(Stored dataset items)
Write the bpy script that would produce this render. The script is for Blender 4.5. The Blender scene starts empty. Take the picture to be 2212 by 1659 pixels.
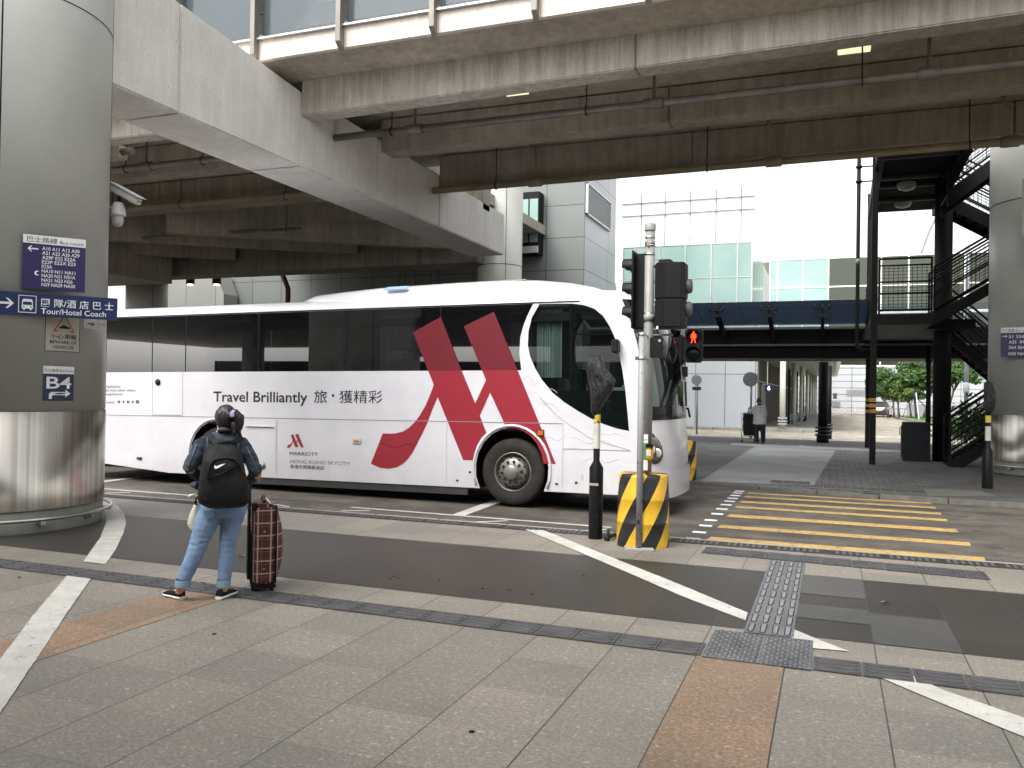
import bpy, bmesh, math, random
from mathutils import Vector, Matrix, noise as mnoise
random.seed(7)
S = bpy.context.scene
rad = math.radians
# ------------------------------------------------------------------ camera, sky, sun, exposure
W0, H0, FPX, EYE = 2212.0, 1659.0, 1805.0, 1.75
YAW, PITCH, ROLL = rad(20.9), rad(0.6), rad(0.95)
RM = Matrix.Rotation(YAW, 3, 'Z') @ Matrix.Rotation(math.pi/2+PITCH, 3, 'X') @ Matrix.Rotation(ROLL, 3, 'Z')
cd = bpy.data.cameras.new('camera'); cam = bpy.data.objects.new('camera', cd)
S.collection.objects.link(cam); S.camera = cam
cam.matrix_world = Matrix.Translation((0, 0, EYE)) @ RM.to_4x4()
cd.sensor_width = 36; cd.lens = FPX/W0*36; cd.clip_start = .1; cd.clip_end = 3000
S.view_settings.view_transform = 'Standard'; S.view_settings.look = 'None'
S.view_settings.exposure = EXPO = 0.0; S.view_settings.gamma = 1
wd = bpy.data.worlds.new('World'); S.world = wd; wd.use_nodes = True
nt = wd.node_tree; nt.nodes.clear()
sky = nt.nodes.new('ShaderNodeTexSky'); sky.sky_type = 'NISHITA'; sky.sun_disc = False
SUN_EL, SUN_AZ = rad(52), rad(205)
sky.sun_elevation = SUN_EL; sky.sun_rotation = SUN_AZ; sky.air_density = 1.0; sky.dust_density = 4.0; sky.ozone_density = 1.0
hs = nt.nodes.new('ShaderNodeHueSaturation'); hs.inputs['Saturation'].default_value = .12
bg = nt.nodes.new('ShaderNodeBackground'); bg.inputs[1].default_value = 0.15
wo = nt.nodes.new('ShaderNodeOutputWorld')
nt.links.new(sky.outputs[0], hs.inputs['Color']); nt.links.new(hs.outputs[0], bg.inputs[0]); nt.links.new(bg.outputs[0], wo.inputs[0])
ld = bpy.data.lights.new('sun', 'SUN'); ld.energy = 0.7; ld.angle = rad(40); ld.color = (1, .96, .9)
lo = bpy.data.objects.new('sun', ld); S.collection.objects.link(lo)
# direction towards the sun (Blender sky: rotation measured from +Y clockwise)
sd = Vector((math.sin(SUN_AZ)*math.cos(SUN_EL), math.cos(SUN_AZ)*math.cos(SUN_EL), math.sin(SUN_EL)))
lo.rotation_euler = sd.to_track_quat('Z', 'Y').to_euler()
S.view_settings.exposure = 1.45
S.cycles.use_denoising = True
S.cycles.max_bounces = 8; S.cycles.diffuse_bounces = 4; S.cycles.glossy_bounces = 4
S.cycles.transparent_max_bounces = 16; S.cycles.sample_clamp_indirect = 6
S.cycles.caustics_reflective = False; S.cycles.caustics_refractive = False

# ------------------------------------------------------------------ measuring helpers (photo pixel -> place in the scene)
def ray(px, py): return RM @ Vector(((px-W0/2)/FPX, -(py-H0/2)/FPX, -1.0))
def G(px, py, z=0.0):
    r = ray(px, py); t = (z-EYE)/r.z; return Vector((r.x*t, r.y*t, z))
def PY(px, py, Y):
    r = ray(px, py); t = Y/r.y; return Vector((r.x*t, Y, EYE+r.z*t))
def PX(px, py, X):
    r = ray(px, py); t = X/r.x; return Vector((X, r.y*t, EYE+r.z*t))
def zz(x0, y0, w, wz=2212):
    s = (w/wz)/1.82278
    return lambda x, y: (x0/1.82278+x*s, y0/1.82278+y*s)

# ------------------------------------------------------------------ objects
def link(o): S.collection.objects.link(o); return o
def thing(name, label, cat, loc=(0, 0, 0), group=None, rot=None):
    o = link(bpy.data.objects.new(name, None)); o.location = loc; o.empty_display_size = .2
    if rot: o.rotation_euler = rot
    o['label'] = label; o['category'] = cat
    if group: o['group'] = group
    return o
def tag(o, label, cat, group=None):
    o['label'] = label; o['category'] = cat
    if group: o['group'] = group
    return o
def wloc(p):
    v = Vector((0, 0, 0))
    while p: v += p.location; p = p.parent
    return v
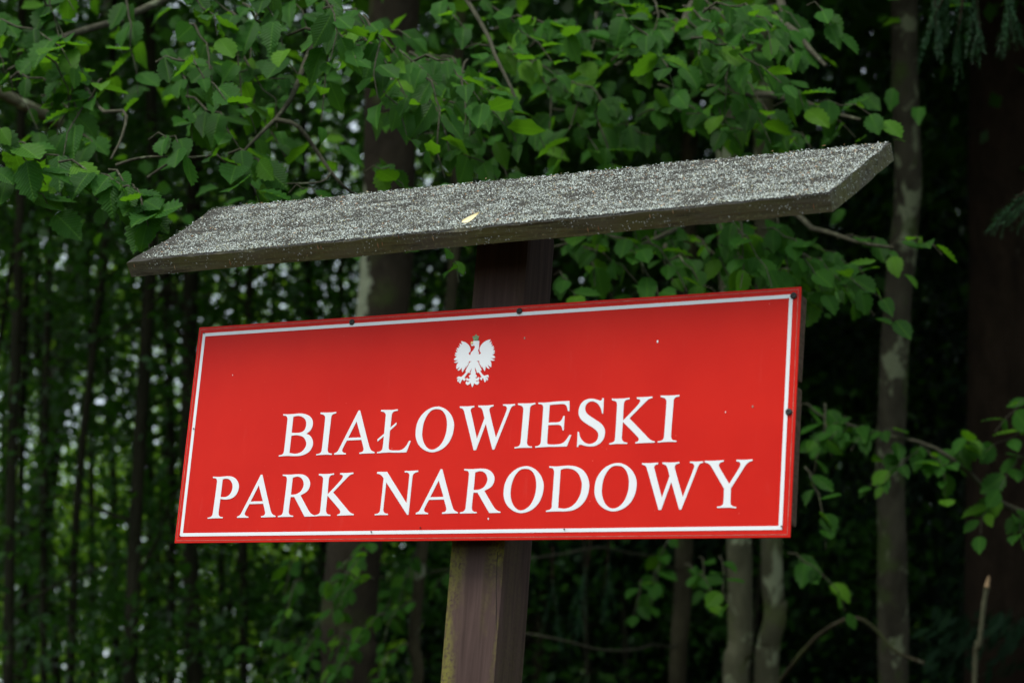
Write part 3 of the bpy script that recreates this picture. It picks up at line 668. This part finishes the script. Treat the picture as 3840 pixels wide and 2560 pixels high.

---

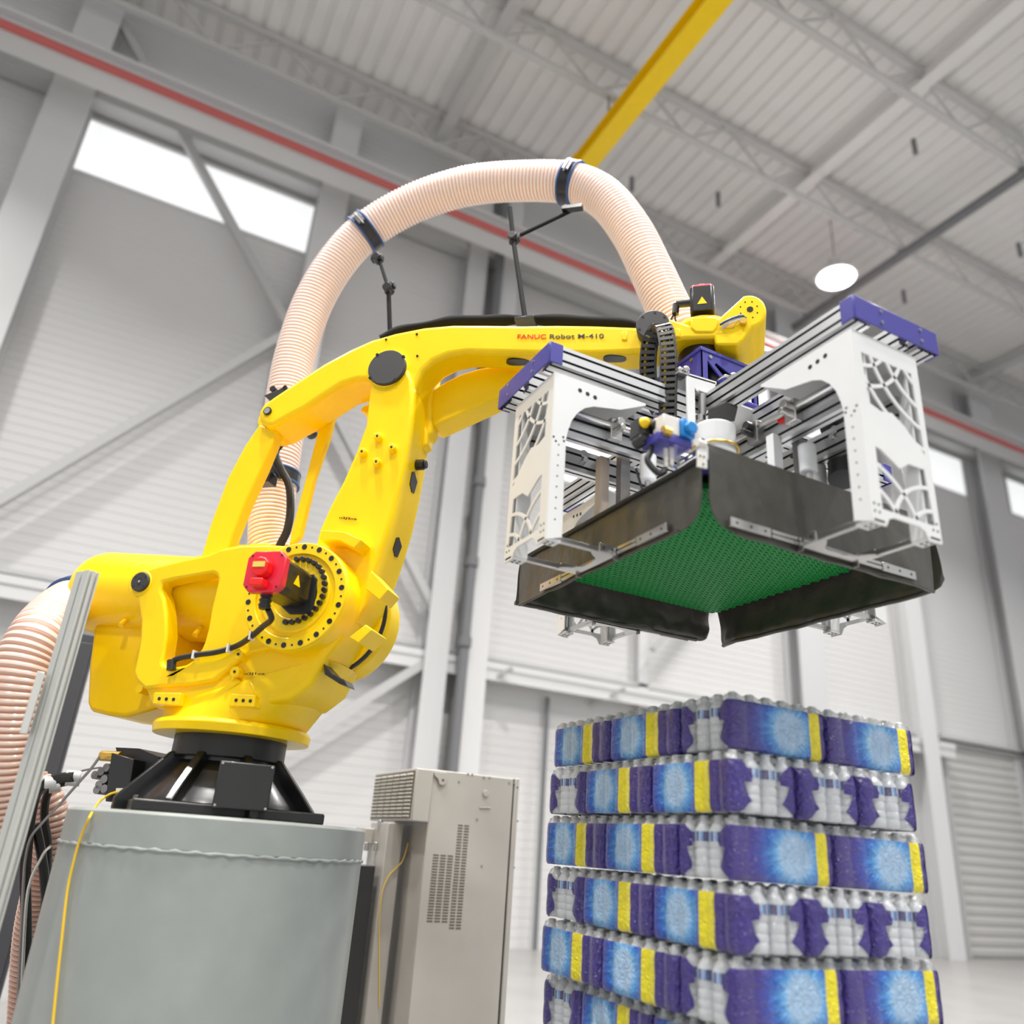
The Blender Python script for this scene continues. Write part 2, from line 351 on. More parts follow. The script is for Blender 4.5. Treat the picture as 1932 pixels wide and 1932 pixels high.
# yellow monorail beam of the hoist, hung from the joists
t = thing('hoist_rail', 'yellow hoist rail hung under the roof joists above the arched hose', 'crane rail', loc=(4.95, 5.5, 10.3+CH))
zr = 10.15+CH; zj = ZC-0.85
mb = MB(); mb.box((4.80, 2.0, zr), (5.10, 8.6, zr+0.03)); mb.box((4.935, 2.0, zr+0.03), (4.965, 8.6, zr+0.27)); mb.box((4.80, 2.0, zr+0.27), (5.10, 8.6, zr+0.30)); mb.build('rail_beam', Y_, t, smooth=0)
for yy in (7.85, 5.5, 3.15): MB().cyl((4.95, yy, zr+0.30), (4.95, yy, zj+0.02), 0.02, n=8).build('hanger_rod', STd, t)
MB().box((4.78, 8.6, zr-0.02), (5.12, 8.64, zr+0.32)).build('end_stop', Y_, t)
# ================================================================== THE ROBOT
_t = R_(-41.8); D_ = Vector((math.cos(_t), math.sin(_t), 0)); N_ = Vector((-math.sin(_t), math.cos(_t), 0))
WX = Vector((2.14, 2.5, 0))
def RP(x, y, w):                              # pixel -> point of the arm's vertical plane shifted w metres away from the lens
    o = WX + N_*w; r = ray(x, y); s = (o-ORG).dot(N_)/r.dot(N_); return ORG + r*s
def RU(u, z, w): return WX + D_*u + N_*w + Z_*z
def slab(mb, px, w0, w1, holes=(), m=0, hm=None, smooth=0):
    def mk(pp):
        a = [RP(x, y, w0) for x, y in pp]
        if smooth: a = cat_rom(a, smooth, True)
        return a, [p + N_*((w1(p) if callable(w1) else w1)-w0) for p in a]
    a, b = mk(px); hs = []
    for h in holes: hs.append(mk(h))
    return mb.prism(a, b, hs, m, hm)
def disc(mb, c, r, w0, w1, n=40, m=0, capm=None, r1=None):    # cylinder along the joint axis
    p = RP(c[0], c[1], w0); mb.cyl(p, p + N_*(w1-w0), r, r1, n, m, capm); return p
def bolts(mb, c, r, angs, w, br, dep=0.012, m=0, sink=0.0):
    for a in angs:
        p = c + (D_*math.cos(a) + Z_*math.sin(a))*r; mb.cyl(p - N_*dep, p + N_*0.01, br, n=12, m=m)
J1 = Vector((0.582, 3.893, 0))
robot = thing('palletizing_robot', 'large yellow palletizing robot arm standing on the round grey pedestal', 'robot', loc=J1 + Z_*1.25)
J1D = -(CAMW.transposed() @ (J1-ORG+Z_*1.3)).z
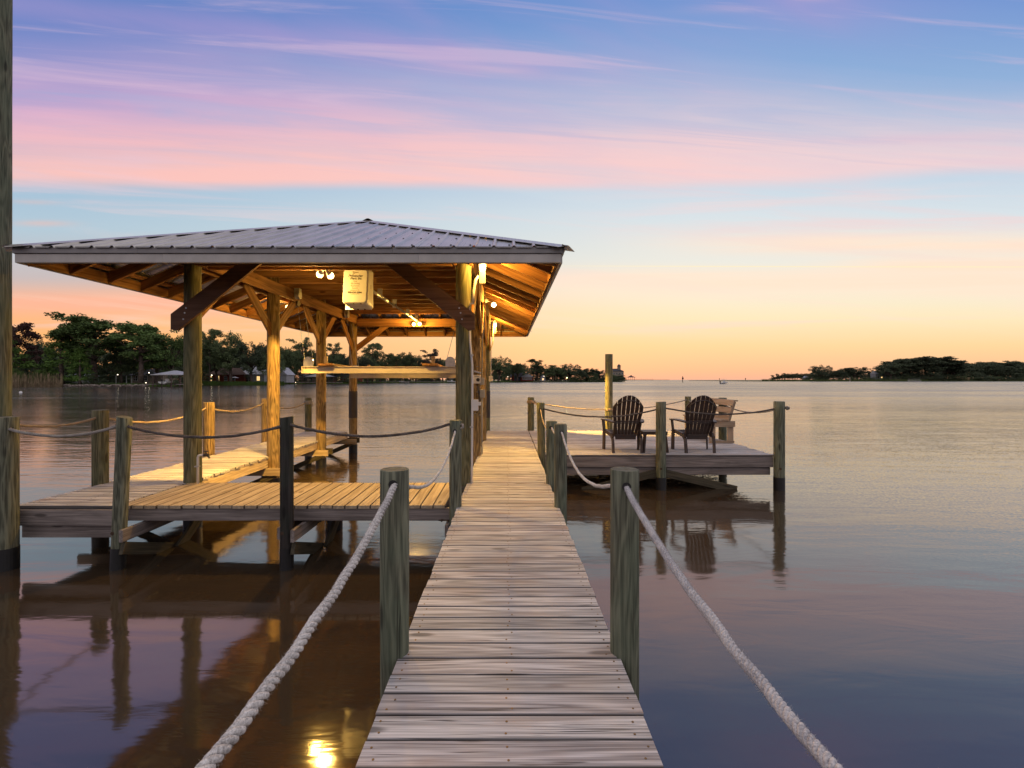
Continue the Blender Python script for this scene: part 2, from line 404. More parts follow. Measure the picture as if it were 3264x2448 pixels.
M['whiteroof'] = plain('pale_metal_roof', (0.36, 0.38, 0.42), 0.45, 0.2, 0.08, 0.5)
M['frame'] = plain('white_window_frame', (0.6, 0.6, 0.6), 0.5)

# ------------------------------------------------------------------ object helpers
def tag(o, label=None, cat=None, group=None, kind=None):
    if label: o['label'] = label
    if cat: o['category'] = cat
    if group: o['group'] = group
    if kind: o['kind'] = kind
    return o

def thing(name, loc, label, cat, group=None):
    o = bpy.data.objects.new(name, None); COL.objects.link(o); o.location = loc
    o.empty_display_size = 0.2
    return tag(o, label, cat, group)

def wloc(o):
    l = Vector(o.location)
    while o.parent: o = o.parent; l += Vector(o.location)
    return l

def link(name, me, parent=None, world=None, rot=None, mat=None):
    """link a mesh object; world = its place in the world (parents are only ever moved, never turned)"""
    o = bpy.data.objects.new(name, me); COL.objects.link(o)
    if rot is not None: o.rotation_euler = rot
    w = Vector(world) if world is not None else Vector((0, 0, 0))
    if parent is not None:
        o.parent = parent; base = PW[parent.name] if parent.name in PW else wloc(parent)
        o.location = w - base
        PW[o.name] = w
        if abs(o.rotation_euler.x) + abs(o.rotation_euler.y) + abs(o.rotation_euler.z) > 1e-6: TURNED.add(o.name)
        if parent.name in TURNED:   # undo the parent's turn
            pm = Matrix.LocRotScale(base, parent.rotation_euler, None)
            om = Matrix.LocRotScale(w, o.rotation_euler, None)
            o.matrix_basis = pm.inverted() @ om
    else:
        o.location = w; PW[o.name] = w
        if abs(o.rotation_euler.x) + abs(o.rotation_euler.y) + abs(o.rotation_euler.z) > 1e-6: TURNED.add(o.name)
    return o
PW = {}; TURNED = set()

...

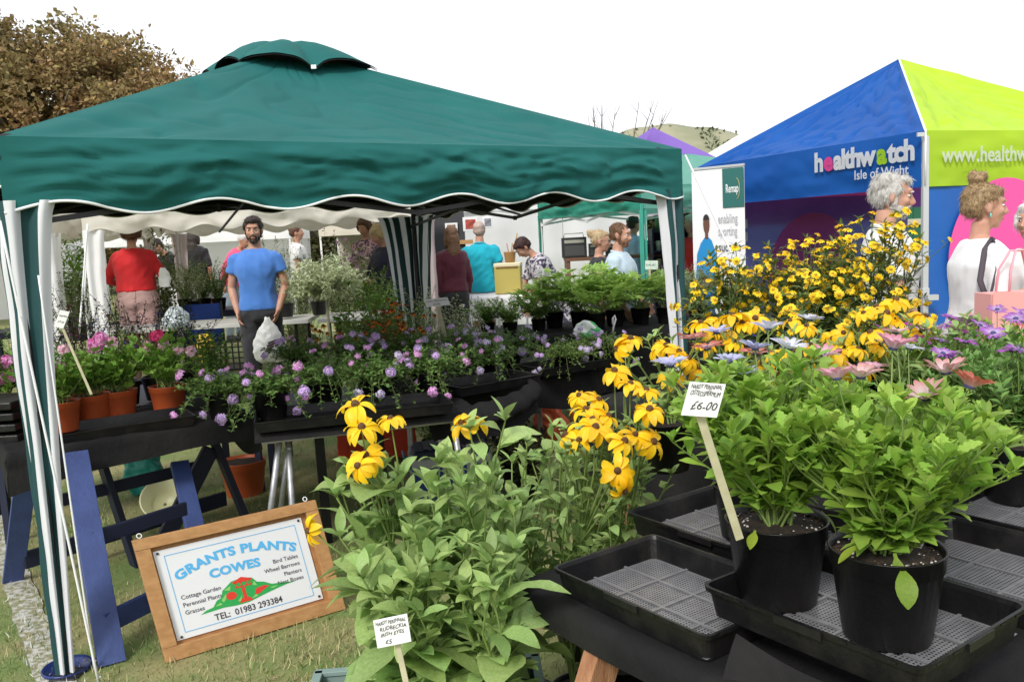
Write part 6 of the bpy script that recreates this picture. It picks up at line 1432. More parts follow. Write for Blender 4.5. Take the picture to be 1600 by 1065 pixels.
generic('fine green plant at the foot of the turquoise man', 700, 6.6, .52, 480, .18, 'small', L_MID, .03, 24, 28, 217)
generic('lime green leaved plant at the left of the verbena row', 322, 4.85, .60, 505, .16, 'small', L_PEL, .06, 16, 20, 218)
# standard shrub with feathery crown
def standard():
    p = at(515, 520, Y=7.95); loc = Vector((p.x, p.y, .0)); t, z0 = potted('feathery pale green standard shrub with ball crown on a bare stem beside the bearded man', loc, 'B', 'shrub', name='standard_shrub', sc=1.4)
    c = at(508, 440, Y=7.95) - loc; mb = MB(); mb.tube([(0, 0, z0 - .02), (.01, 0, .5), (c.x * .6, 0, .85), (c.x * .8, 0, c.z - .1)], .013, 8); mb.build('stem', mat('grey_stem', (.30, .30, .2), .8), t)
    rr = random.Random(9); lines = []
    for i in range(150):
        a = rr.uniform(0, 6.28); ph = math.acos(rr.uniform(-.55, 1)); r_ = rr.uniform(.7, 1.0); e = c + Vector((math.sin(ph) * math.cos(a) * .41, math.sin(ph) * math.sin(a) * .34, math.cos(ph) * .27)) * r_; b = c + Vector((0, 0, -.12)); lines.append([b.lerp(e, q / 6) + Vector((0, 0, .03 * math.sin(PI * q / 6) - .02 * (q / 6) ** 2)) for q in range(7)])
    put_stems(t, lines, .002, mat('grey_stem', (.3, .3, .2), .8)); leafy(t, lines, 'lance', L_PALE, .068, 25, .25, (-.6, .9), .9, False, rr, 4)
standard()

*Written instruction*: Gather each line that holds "from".

*Reply*:
from mathutils import Vector, Matrix, noise as mnoise
# direction towards the sun (Blender sky: rotation measured from +Y clockwise)
The Blender Python script for this scene continues. Write part 2, from line 351 on. More parts follow. The script is for Blender 4.5. Treat the picture as 1932 pixels wide and 1932 pixels high.
# yellow monorail beam of the hoist, hung from the joists
def RP(x, y, w):                              # pixel -> point of the arm's vertical plane shifted w metres away from the lens
Continue the Blender Python script for this scene: part 2, from line 404. More parts follow. Measure the picture as if it were 3264x2448 pixels.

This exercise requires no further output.